In late January, H-D unveiled a three-part strategy to attempt to address the current economic environment. That three-part strategy focuses on stimulating consumer demand by investing in the Harley-Davidson brand; securing additional funding for Harley-Davidson Financial Services (HDFS), which makes wholesale loans to dealers and retail loans to consumers; and optimizing the company's cost structure.

Funding HDFS
On Feb. 3, H-D priced an offering of $600 million of its senior unsecured notes as part of the company's plan to fund the ongoing motorcycle lending activities of HDFS. Davis Selected Advisers, L.P., a long-time investor in Harley-Davidson, Inc. and the largest holder of H-D stock, and Berkshire Hathaway, Inc. each committed to purchase equal portions of the aggregate principal amount of the notes. The notes will be due in 2014 and will bear interest at a rate of 15 percent per annum.

Optimizing The Cost Structure
H-D said adjustment of the company’s cost structure includes:
  • Lower motorcycle shipments in 2009
  • Consolidate its two engine and transmission plants in the Milwaukee area into its facility in Menomonee Falls, Wis.;
  • Consolidate paint and frame operations at its assembly facility in York, Pa.;
  • Close its distribution facility in Franklin, Wis., consolidating Parts and Accessories and General Merchandise distribution through a third party; and
  • Discontinue its domestic transportation fleet operation.

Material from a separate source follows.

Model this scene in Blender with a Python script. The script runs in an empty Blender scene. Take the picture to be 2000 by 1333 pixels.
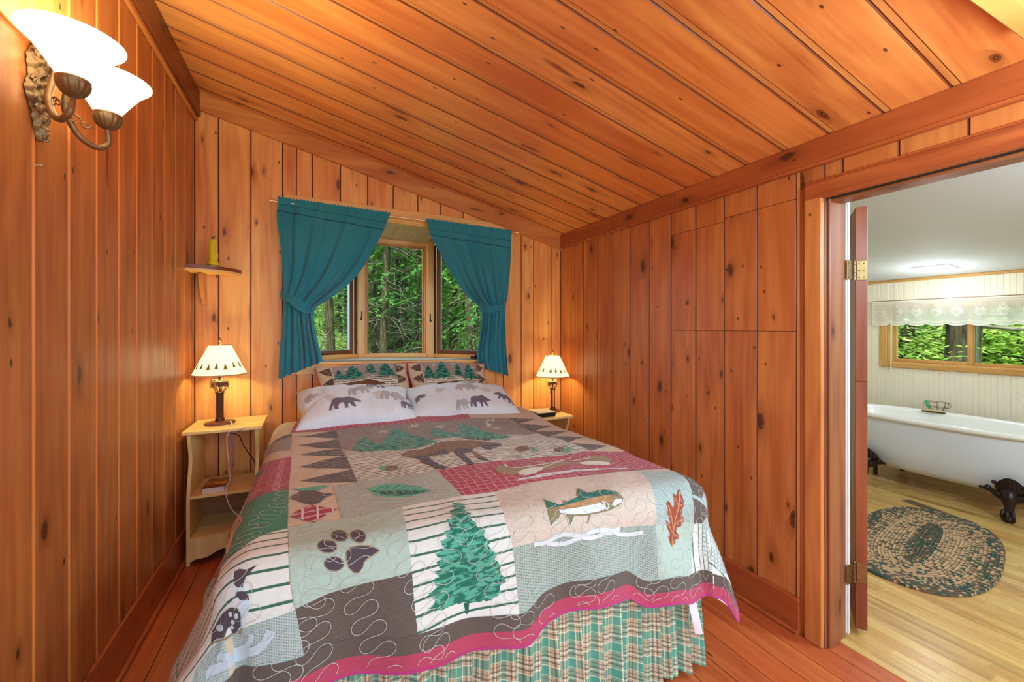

  • The planned volume reduction and restructuring actions are expected to result in the elimination of about 1,100 jobs over 2009 and 2010, including about 800 hourly production positions and about 300 non-production, primarily salaried positions. About 70 percent of the workforce reduction is expected in 2009.

    H-D expects the volume reduction and changes to operations to result in one-time charges of approximately $110 million to $140 million over 2009 and 2010, but offer annual savings of approximately $60 million to $70 million.